Metropoils M by Zoë Gray

Stefanos Tsivopoulos is not an artist with a large ego. Indeed, if there is a single gesture that characterizes his practice, it is one of withdrawal. He establishes a framework or a set of parameters, and then steps back to see what will happen. This almost scientific approach is exciting in that it allows a very real possibility of failure, while setting the stage for new discoveries. Through these frameworks and the techniques of mise-en-abyme he employs in his installations, Tsivopoulos unpacks the fictionalisation of reality.

Play (2006) and Actors (2004) are two video installations for which Tsivopoulos recorded improvisation sessions. The setting for Actors is a claustrophobic room, containing four army bunks, filmed with a fixed camera. Tsivopoulos met with each of his four actors prior to filming, to define the character of the soldier they would play, then brought them together and filmed their unscripted interaction over the course of seven hours.

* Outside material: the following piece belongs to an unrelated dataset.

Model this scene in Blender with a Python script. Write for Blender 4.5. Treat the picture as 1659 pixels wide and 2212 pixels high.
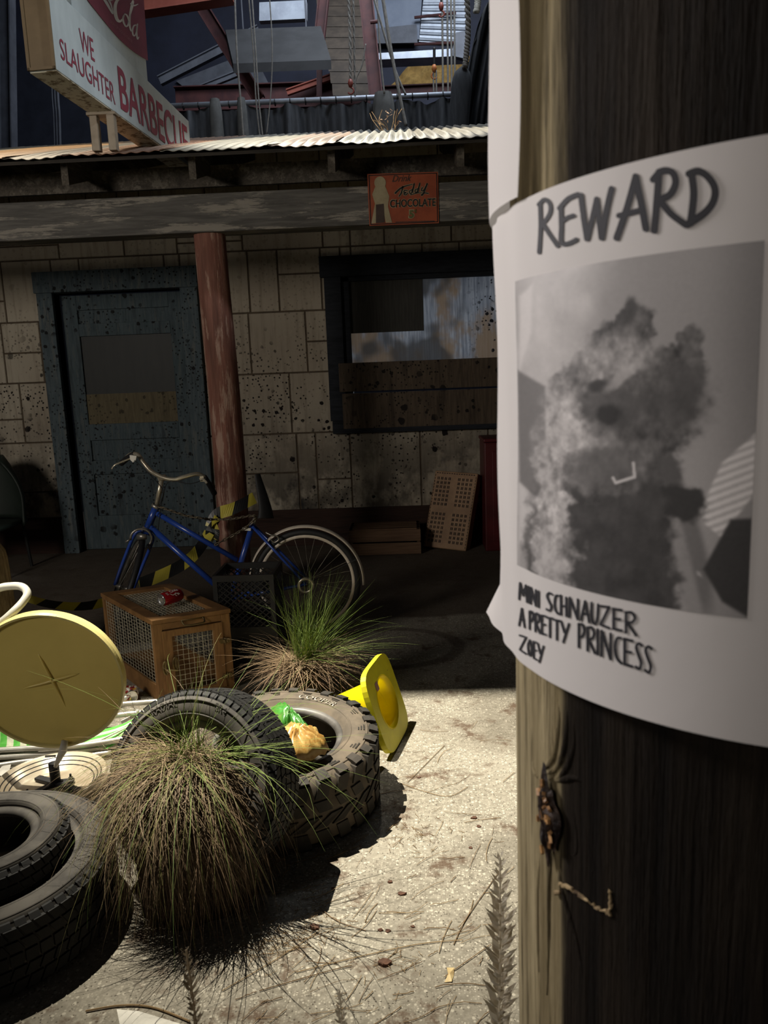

In the 35-minute film, we witness the shifting power relations between the men, determined largely by their physique. The work was influenced by the artist’s experience of military service and his observations of the personae adopted – and discarded – by his fellow conscripts. This film is viewed through a Perspex screen, with two monitors placed in front of the larger projection. On these, we see the actors talking together out of character, analysing their improvised interaction, highlighting the simultaneous theatricality and authenticity of this a social experiment as deconstructed reality TV.

For Play, Tsivopoulos worked with five male drama students from Amsterdam. The work consists of a video projection through a closed room – which the visitor cannot enter – strewn with clothes and props. Outside, each young man is portrayed in a large photograph: self-confident headshots in which they resemble footballers or models. A monitor plays a series of audition interviews where they reveal their ambitions, diverse family backgrounds and filmic role models (Al Pacino and Jack Nicholson emerging as favourites). Before the improvisation began, Tsivopolous gave them stills from news footage, images related to issues of violence, abuse and power mechanisms, as well as masculinity, as a source of inspiration. Casting themselves in different roles, dressed in army fatigues, jeans and T-shirts, or Middle Eastern clothing, they played out images rather than characters, in tense shifting tableaux that make for uneasy viewing.

In recent projects, Tsivopoulos has moved away from the theatrical to focus on film and its inherently subjective nature. The Interview (2007) analysed journalistic conventions and the production of historical narrative. Adopting the role of producer, Tsivopoulos commissioned a BBC reporter to interview a Serb veteran in a location chosen by the artist. The correspondent produced a professional, “neutral” interview.  Tsivopoulos gave the transcript to a Serbian filmmaker and asked him to make a fictional version, shot at the same location. The resulting work comprises the two versions, with the fictionalized interview seeming more truthful than the “objective” documentary. When invited in 2007 to participate in the first Athens Biennale, Tsivopoulos decided to explore recent Greek history, or more specifically, its televised history. The Remake (2007) uses footage from the early days Greek national television, combining archival film of public spectacles organised under the 1967 dictatorship with recreated scenes of the television studios, its equipment and staff. In the background of several shots, monitors show imagery from the Apollo moon landings, evoking America’s ongoing influence on Greek politics. This is the most controlled of his works to date, marking perhaps a shift in his practice. Nevertheless, Tsivopoulos maintains his discreet position of the artist as observer, putting social history centre stage and keeping himself behind the scenes.